Working Session Brief · Situation 03
What to expect when we work this problem together · Juan Vegarra
One director thinks you are a rocket that needs fuel. Another thinks you are a fixer-upper that needs discipline. A third has started using the word optionality, which is board language for the exits. All three narratives are built from the same numbers, which is precisely the problem: the numbers currently support all three. I have sat on both sides of that table, as the founder-CEO of a public company for thirteen years and as the director watching management, and I can tell you what a divided board actually is: a data room with three gaps.
Boards do not diverge because directors are difficult. They diverge because management has left the story underdetermined: the metrics that would settle the argument are either not tracked, not trusted, or not presented in a form that forces a conclusion. Into that vacuum, every director imports the pattern from their own best and worst prior company. The rocket director once rode a rocket. The discipline director once cleaned up a mess. They are not describing your company. They are describing their scar tissue.
The dangerous version is when management privately holds a fourth narrative and manages the board instead of informing it. That works for two quarters and then it never works again.
This one usually starts with the CEO, alone, and complete candor: which narrative do you believe, and what would prove you wrong? Then the materials: the last four board decks, the metrics behind them, and where each director's questions have been pointing. Board questions are a map of their fears; read together, they tell you exactly what evidence is missing.
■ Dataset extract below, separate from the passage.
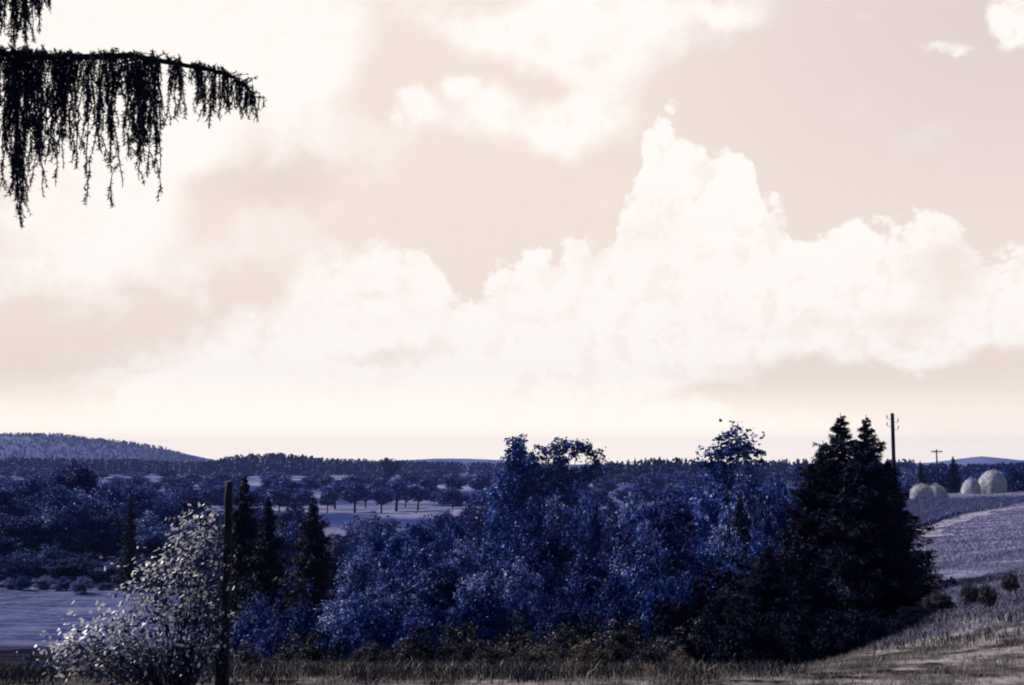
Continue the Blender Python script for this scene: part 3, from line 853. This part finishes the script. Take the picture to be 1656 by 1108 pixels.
# ------------------------------------------------------------------ haystacks
def haystack(px, base_y, d, wpx, hpx, label, seed, flat=2.4):
    rng = np.random.default_rng(seed)
    p = at(px, base_y, d)
    g = gz(p.x, d)
    w, h = wpx * d / FPX / 2, hpx * d / FPX
    root = empty('haystack', (p.x, d, g))
    nu, nv = 40, 18
    V = []
    ph = rng.uniform(0, 6.28, 4)
    for j in range(nv + 1):
        tt = j / nv
        a = tt * math.pi / 2
        rr = math.cos(a) ** (2 / flat) * (1 + 0.05 * math.sin(tt * 5))
        zz = math.sin(a) ** (2 / flat) * h
        for i in range(nu):
            b = i / nu * 2 * math.pi
            k = 1 + 0.05 * math.sin(3 * b + ph[0] + tt * 2) + 0.035 * math.sin(7 * b + ph[1]) + 0.025 * rng.normal()
            V.append((math.cos(b) * rr * w * k, math.sin(b) * rr * w * k, zz * (1 + 0.02 * rng.normal()) - (0.12 if j == 0 else 0)))
    V = np.array(V)
    ii = np.arange(nu * (nv + 1)).reshape(nv + 1, nu)
    Fb = np.stack([ii[:-1], np.roll(ii[:-1], -1, 1), np.roll(ii[1:], -1, 1), ii[1:]], -1).reshape(-1, 4)
    link('hay_heap', mesh_np('hay_heap', V, Fb, M['straw'], True), root)
    n = 1600
    pick = rng.integers(nu, len(V), n)
    Pn = V[pick] + rng.normal(size=(n, 3)) * 0.07
    Nn = rng.normal(size=(n, 3))
    v_, f_ = leaves(Pn * [1.01, 1.01, 1.0], Nn, 0.22, 0.03, rng)
    so = link('loose_straw', mesh_np('loose_straw', v_, f_, M['straw']), root)
    so['kind'] = 'stuff'
    return tag(root, label, 'haystack', 'haystacks along the crest of the meadow')


haystack(1491, 806, 124, 36, 24, 'rounded haystack at the left end of the meadow crest, beside the black spruce', 1, 2.6)
haystack(1514, 804, 128, 34, 21, 'lower sloping haystack leaning against the leftmost one', 2, 1.7)
haystack(1571, 801, 146, 29, 24, 'small haystack with a bright left edge, next to the tallest one', 3, 2.2)
haystack(1606, 798, 147, 42, 35, 'tallest and roundest haystack on the meadow crest', 4, 2.6)


# ------------------------------------------------------------------ poles and fence post
def telegraph_pole(px, top_y, d, r, label):
    p = at(px, top_y, d)
    g = gz(p.x, d)
    h = p.z - g
    root = empty('telegraph_pole', (p.x, d, g))
    T = Tubes(12)
    T.add([[0, 0, -0.3], [0.01, 0, h * 0.5], [0, 0, h - 0.06], [0, 0, h]], [r * 1.15, r, r * 0.93, r * 0.55])
    link('shaft', T.mesh('pole_shaft', M['tar']), root)
    for (sx_, z_) in ((-1, h - 0.35), (-1, h - 0.78), (1, h - 0.55), (1, h - 0.98)):
        H = Tubes(6)
        H.add([[sx_ * r * 0.7, 0, z_], [sx_ * (r + 0.17), 0, z_ - 0.02], [sx_ * (r + 0.21), 0, z_ + 0.05], [sx_ * (r + 0.21), 0, z_ + 0.12]], [0.014] * 4)
        hk = link('hook', H.mesh('hook', M['iron']), root)
        I = Tubes(10)
        x_ = sx_ * (r + 0.21)
        I.add([[x_, 0, z_ + 0.08], [x_, 0, z_ + 0.10], [x_, 0, z_ + 0.15], [x_, 0, z_ + 0.17], [x_, 0, z_ + 0.21], [x_, 0, z_ + 0.23]], [0.03, 0.045, 0.04, 0.028, 0.036, 0.02])
        link('insulator', I.mesh('insulator', M['ceramic']), hk)
    return tag(root, label, 'pole')


telegraph_pole(1443, 668, 76, 0.115, 'tall thick telegraph pole standing behind the black spruces')


def crossarm_pole(px, top_y, d, label):
    p = at(px, top_y, d)
    g = gz(p.x, d)
    h = p.z - g
    root = empty('utility_pole', (p.x, d, g), 0.1)
    T = Tubes(10)
    T.add([[0, 0, -0.3], [0, 0, h * 0.6], [0, 0, h]], [0.13, 0.11, 0.09])
    link('shaft', T.mesh('arm_pole_shaft', M['tar']), root)
    B = Tubes(4)
    B.add([[-0.75, -0.11, h - 0.3], [0.75, -0.11, h - 0.3]], [0.07, 0.07])
    arm = link('crossarm', B.mesh('crossarm', M['tar']), root)
    for x_ in (-0.66, -0.3, 0.3, 0.66):
        I = Tubes(8)
        I.add([[x_, -0.11, h - 0.24], [x_, -0.11, h - 0.17], [x_, -0.11, h - 0.10], [x_, -0.11, h - 0.06]], [0.025, 0.05, 0.045, 0.02])
        link('insulator', I.mesh('arm_insulator', M['ceramic']), arm)
    return tag(root, label, 'pole')


crossarm_pole(1514.5, 727, 172, 'thin distant pole with a short crossarm, standing behind the haystacks')

# fence post: rough round timber with a shorter stub lashed to it
pt, pb = at(367, 779, 8.9), at(363, 1090, 8.9)
gb = gz(pb.x, 8.9)
root = empty('fence_post', (pb.x, 8.9, gb))
rng = np.random.default_rng(4)
H = pt.z - gb
T = Tubes(14)
zz = np.linspace(-0.15, H, 16)
T.add([[0.004 * z / H + rng.normal() * 0.0008, 0, z] for z in zz], [0.032 + rng.normal() * 0.0007 - 0.004 * z / H for z in zz[:-1]] + [0.025])
link('post', T.mesh('post', M['wood']), root)
T = Tubes(12)
zz = np.linspace(-0.15, 0.37, 7)
T.add([[-0.034, -0.012, z] for z in zz], [0.028 + rng.normal() * 0.0008 for z in zz[:-1]] + [0.018])
link('stub', T.mesh('stub', M['wood']), root)
T = Tubes(5)
for zc in (0.3, 0.34):
    T.add([[-0.016 + 0.056 * math.cos(a), -0.004 + 0.038 * math.sin(a), zc + 0.006 * math.sin(3 * a)] for a in np.linspace(0, 6.28, 22)], [0.0022] * 22)
link('wire_binding', T.mesh('wire_binding', M['iron']), root)
tag(root, 'dark round wooden fence post standing at the grass rim beside the pale-leaved bush', 'fence post')


# ------------------------------------------------------------------ pale-leaved bush by the post
def pale_bush():
    rng = np.random.default_rng(21)
    d0 = 8.85
    b = at(285, 1130, d0)
    g = gz(b.x, d0)
    root = empty('pale_leaved_bush', (b.x, d0, g))
    o = np.array([b.x, d0, g])
    blobs = [(312, 915, 46, 50, 80), (334, 878, 26, 34, 22), (255, 955, 50, 50, 65), (330, 970, 40, 55, 60), (295, 1000, 60, 50, 70), (205, 1020, 60, 36, 60),
             (140, 1040, 48, 26, 46), (115, 1055, 30, 16, 18), (240, 1065, 95, 42, 120), (170, 1075, 60, 30, 45), (330, 1060, 36, 46, 40), (365, 1010, 14, 18, 7),
             (305, 850, 26, 26, 14), (340, 845, 20, 24, 9)]
    T = Tubes(6)
    QS, Pn = [], []
    for px, py, rx, ry, n in blobs:
        c = np.array(at(px, py, d0)) - o
        for k in range(max(2, n // 9)):
            e = c + np.array([rng.normal() * rx * 0.45, 0, rng.normal() * ry * 0.45]) * d0 / FPX + [0, rng.normal() * 0.10, 0]
            s0 = np.array([rng.normal() * 0.04, rng.normal() * 0.04, -0.05])
            m1 = s0 + (e - s0) * 0.4 + [rng.normal() * 0.03, rng.normal() * 0.03, 0.07]
            T.add([s0, m1, s0 + (e - s0) * 0.75 + [0, 0, 0.04], e], [0.007, 0.005, 0.003, 0.0012])
        q = rng.normal(size=(n * 10, 3)) * 0.52
        QS.append(q)
        Pn.append(c + q * np.array([rx * 1.08, 70, ry * 1.05]) * d0 / FPX)
    Pn = np.concatenate(Pn)
    n = len(Pn)
    Nn = rng.normal(size=(n, 3)) * 0.5 + np.array(sd) * 0.9 + [0, -0.35, 0.1]
    L = rng.uniform(0.024, 0.046, n)
    v_, f_ = leaves(Pn, Nn, L, L * 0.55, rng, 6)
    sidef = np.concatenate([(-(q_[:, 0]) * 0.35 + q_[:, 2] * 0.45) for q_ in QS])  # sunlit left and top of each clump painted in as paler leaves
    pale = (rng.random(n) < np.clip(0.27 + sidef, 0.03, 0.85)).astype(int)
    link('stems', T.mesh('bush_stems', M['bark']), root)
    keep = pale == 1
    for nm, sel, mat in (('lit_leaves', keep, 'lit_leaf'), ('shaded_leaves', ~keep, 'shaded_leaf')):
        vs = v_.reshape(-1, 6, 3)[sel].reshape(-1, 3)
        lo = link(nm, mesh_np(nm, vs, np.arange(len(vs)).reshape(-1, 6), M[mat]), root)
    return tag(root, 'bush of pale glinting leaves standing against the fence post', 'bush')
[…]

One to three sessions produce a decided narrative, the evidence architecture that makes it undeniable, and a board package rebuilt so the numbers force the conclusion instead of hosting a debate. Where the honest evidence supports the uncomfortable narrative, we build the plan that addresses it before the board writes it for you. I governed a TSX-listed company through thirteen years of disclosure; boards settle when the facts arrive organized.
It is not board management theater and it is not a communications polish. If your problem is genuinely underneath the narrative, in the operating results themselves, dressing the deck will buy you one meeting and cost you the board's trust for the rest of your tenure. We fix the evidence first, then the story, in that order, always.